How to Look Like a Rock Star in the C-Suite: 5 Principles for ROI Stardom When Training Sales Managers

Sales Training Sales Metrics Sales Management
How to Look Like a Rock Star in the C-Suite: 5 Principles for ROI Stardom When Training Sales Managers

As a learning professional charged with training sales managers, your mission is to deliver great training and then show the ROI of that training to the C-suite. But let’s face it: sometimes that’s a tall order. Depending on the type of training you choose, it can be difficult to cleanly connect the dots from your content to follow-on sales performance. And when that connection is weak, it can keep you from looking your best in front of senior leadership.

What if, instead of struggling for ROI, you could consistently wow the room with a clear link between your training and strong business results aligned with company strategy? What if you could look like a rock star every time you stood in front of senior leaders, making you an indispensable part of your company’s future? You can. When you follow the five principles below, you will be able to draw a straight line from your training to the movement of key metrics to improved company performance—every time–and the C-suite will at last see you as the rock star that you are.

Principle #1: Stay aligned with business needs. Every great ROI story begins with an L&D professional who is positioned, either formally or informally, as a partner in the business. The only way to stay abreast of what’s important to the senior leadership team today is to engage in regular business conversations with them.
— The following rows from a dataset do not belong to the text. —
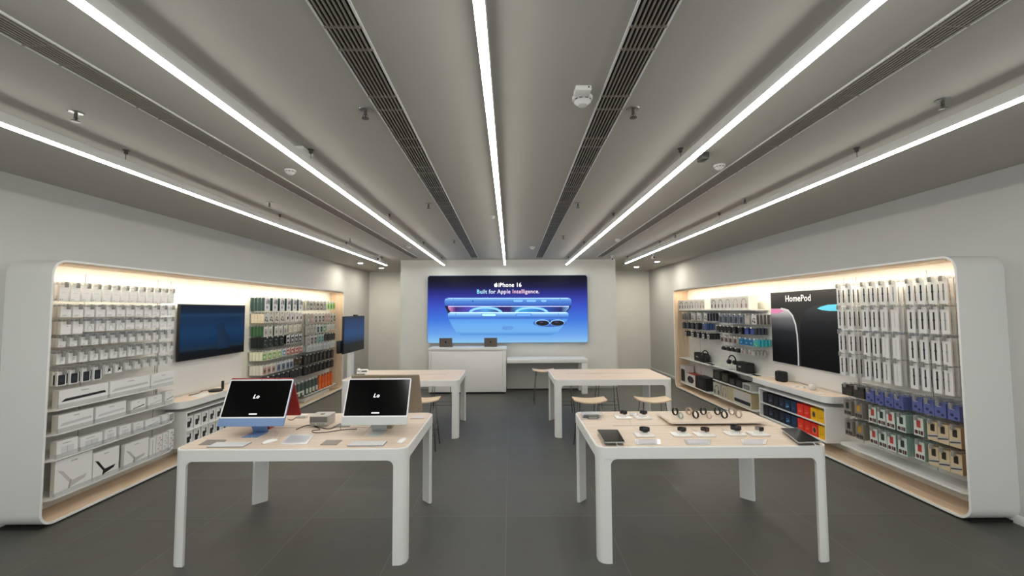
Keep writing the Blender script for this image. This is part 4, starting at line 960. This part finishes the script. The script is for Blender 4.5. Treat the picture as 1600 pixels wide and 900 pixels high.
for px, lab in ((697, 'left bronze laptop open on the service counter, its back turned'), (766.5, 'right bronze laptop open on the service counter, its back turned')):
    x = (px - 797) / 655 * 9.95
    t = empty('laptop', (x, 9.95, 1.045)); tag(t, lab, 'laptop')
    LP = M('#6e655e', .4, .5)
    obj('keyboard_base', MB().box(-.152, .152, .0, .215, 0, .011, LP, .003), t)
    lid = obj('lid', MB().box(-.152, .152, -.003, .003, 0, .205, LP, .0025), t, (0, 0, .011), (math.radians(10), 0, 0))
    bd, lf = apple_pts(.045); mk = MB().prism([(x_, .11 + z_) for x_, z_ in bd], 'y', -.0042, -.003, M('#2c2624', .2, .8)).prism([(x_, .11 + z_) for x_, z_ in lf], 'y', -.0042, -.003, M('#2c2624', .2, .8))
    obj('fruit_mark', mk, lid)

# screen on a white stand at the far left
t = empty('mobile_screen_stand', (-3.2, 8.62, 0)); tag(t, 'dark screen on a white post stand beside the far end of the left wall unit', 'screen')
obj('post', MB().box(-.09, -.02, -.10, .10, .03, 1.5, WHITE, .006), t)
obj('foot_plate', MB().box(-.12, .02, -.15, .15, 0, .03, WHITE, .008), t)
obj('screen_housing', MB().box(-.02, .02, -.56, .56, 1.08, 1.80, M('#0e0e10', .35), .004), t)
SCR2 = ramp_screen('blue_screen_picture', 'Z', [(1.09, '#06080c'), (1.25, '#0a1420'), (1.36, '#16406c'), (1.45, '#184a80'), (1.7, '#143a6c'), (1.79, '#0c1e3c')], .75)
obj('screen_glass', MB().box(.0205, .022, -.548, .548, 1.09, 1.79, SCR2), t)
obj('webcam', MB().box(-.02, .03, .0, .16, 1.80, 1.83, M('#3a3a3a', .4), .008), t)
obj('control_box', MB().box(-.08, -.02, -.66, -.50, 1.10, 1.34, BLACK, .01), t)

# white desk telephone on the empty left table
p = at(560, 583, z=ZTB) + Vector((.07, 0, 0))
t = empty('desk_telephone', (p.x, p.y, ZTB), .35); tag(t, 'white desk telephone on the far left corner of the empty left table', 'telephone')
obj('phone_base', MB().prism([(-.11, 0), (.11, 0), (.11, .05), (-.11, .02)], 'x', -.09, .09, WHITE), t)
obj('handset', MB().box(-.085, -.035, -.1, .11, .04, .07, M('#d6d6d2', .35), .012), t)
obj('keypad', MB().box(-.02, .07, -.08, .02, .036, .042, M('#55565a', .4)), t)
o = obj('ballpoint_pen', MB().tube([(-.08, 0, .008), (.08, .02, .008)], .006, BLACK, 8), None, (p.x + .02, p.y - .2, ZTB)); tag(o, 'black pen lying in front of the desk telephone', 'pen')

# ================================================================ COMPUTERS ON THE FRONT LEFT TABLE
def computer(x, y, rz, body, light, label, W=.547, Hh=.392, on=True, cat='computer', name='desktop_computer', tilt=24., zb=.092):
    t = empty(name, (x, y, ZTB), rz); tag(t, label, cat)
    T = math.radians(-tilt)
    hs = obj('display_housing', MB().prism(rr(-W / 2, W / 2, 0, Hh, .012, 3), 'y', 0, .012, body), t, (0, 0, zb), (T, 0, 0))
    obj('chin', MB().box(-W / 2 + .001, W / 2 - .001, -.0006, 0, .001, .064, body), hs)
    obj('screen_border', MB().prism(rr(-W / 2 + .0008, W / 2 - .0008, .064, Hh - .0008, .011, 3), 'y', -.001, 0, light), hs)
    obj('screen_glass', MB().prism(rr(-W / 2 + .011, W / 2 - .011, .075, Hh - .012, .004, 2), 'y', -.0016, -.001, GLOSSB), hs)
    obj('webcam', MB().prism(ell(0, Hh - .006, .003, .003, 8), 'y', -.0014, -.001, BLACK), hs)
    if on:
        WT = M('#f4f4f4', .5, emit=1.)
        obj('screen_text', text_mesh('Lo', .046, WT, shear=.25, bold=.0008, spacing=1.18), hs, (-.012, -.0024, .228))
        obj('screen_button', MB().prism(rr(-.035, .033, .092, .103, .004, 3), 'y', -.0026, -.002, M('#d8d8d8', .5, emit=.7)), hs)
    nk = MB()
    secs = []
    for k in range(7):
        q = k / 6; z = .004 + q * .2; yy = .135 - .045 * q + .02 * (1 - q) ** 4
        secs.append([(-.065, yy, z), (.065, yy, z), (.065, yy + .006, z), (-.065, yy + .006, z)])
    nk.loft(secs, body, smooth=False); obj('neck', nk, t)
    obj('foot', MB().box(-.065, .065, -.005, .152, 0, .005, body, .002), t)
    return t
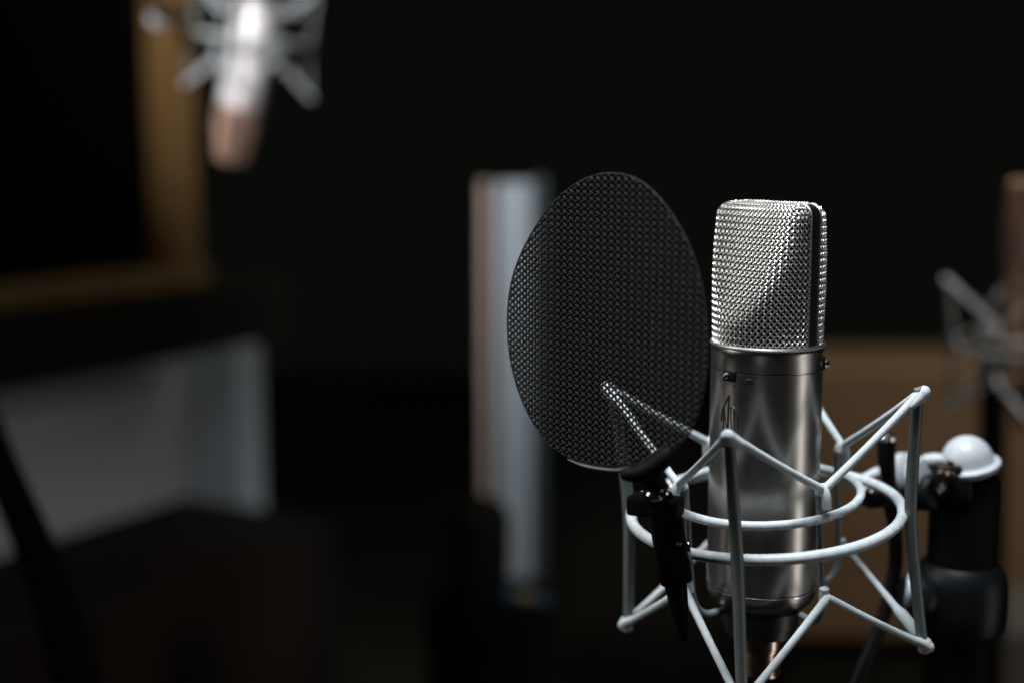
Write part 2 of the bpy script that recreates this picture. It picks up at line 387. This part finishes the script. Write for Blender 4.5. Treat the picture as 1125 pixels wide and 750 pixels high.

How? Think like a business partner. What are the company’s key strategies? Which 3-5 sales metrics will senior leadership be watching carefully over the next six months? Is the company planning to move into any new markets? Do leaders want a push for increased sales of a certain product in which they have invested heavily? When you know the answer to questions such as these, you are starting down the right path to equipping the sales managers with the code for increasing productivity from their sales teams.

Principle #2: Pick the right content. This may seem like a no-brainer but it is surprising how often L&D professionals choose “soft” general content such as “leadership” or “coaching” that is difficult, if not impossible, to later connect to sales results. Your aim for the sales manager population should be to train them on the framework that leads to improved business results. When you do that, your ROI story will fall right into place.

This is a story of effectiveness and efficiency in training—of teaching managers to fish vs. simply giving them a fish. Depending on the sales team’s goals and objectives, sales managers must determine the high-impact activities reps should be taking every day to move forward and how best to enable reps to execute those activities. When you as the L&D lead clearly understand the metrics the business needs to move and you help sales managers with training content to chart a path to move those metrics, demonstration of ROI through pre- and post-training results is a snap.

Principle #3: Incorporate current research. To paraphrase George Orwell, all content is not created equal. Even if you clearly understand the metrics that need to move and you identify the type of training content you need in order to move the needle on those numbers, you must take a hard look at all your content options to ensure the one you choose leverages the most current empirical research. If it doesn’t, it will degrade the effectiveness of the training—and negatively impact your rock star reputation.

As you evaluate different content options, ask yourself: Is this content rooted in solid research? Is that research directly relevant to sales managers? Is it recent? Does it incorporate the latest best practices? You’ll know you have found the right content when the answer to all these questions is a resounding “yes.”

Principle #4: Know your audience. You understand the company’s strategic direction and the critical sales metrics that will enable execution of the strategy. You’ve got the right content, supported by the latest research and best practices, to train sales managers to move those metrics. Still, all that groundwork will be for naught if your audience can’t operationalize the content because you haven’t adjusted it to account for the reality of their lives.

Sales managers are a hyper-busy and incredibly stressed group of people. The demands on their schedules and the pressure to grow sales are huge. This means that any content you train must be easy to digest, very practical and easily inserted into their daily routines. It also must be obvious from the outset how the training will help them produce improved results in areas that help them hit their sales goals. Otherwise, they won’t absorb and apply it—and you won’t see the right numbers move in the right direction.

Principle #5: Leverage existing sales tools. To amplify your rock star persona, consider ways you can leverage your company’s prior investments in sales enablement tools when planning training. CRM is usually a big hot button here. Countless organizations express frustration that despite investing tens or hundreds of thousands of dollars in a CRM system, that system gets little use by sales managers and reps, thereby making it impossible to pull out reliable forecasts, status reports and other promised benefits of the technology.

If your training not only improves key metrics but also motivates the sales team to start using and gaining value from a technology investment such as a CRM system, the board room will see you as more than a star—you’ll be a hero.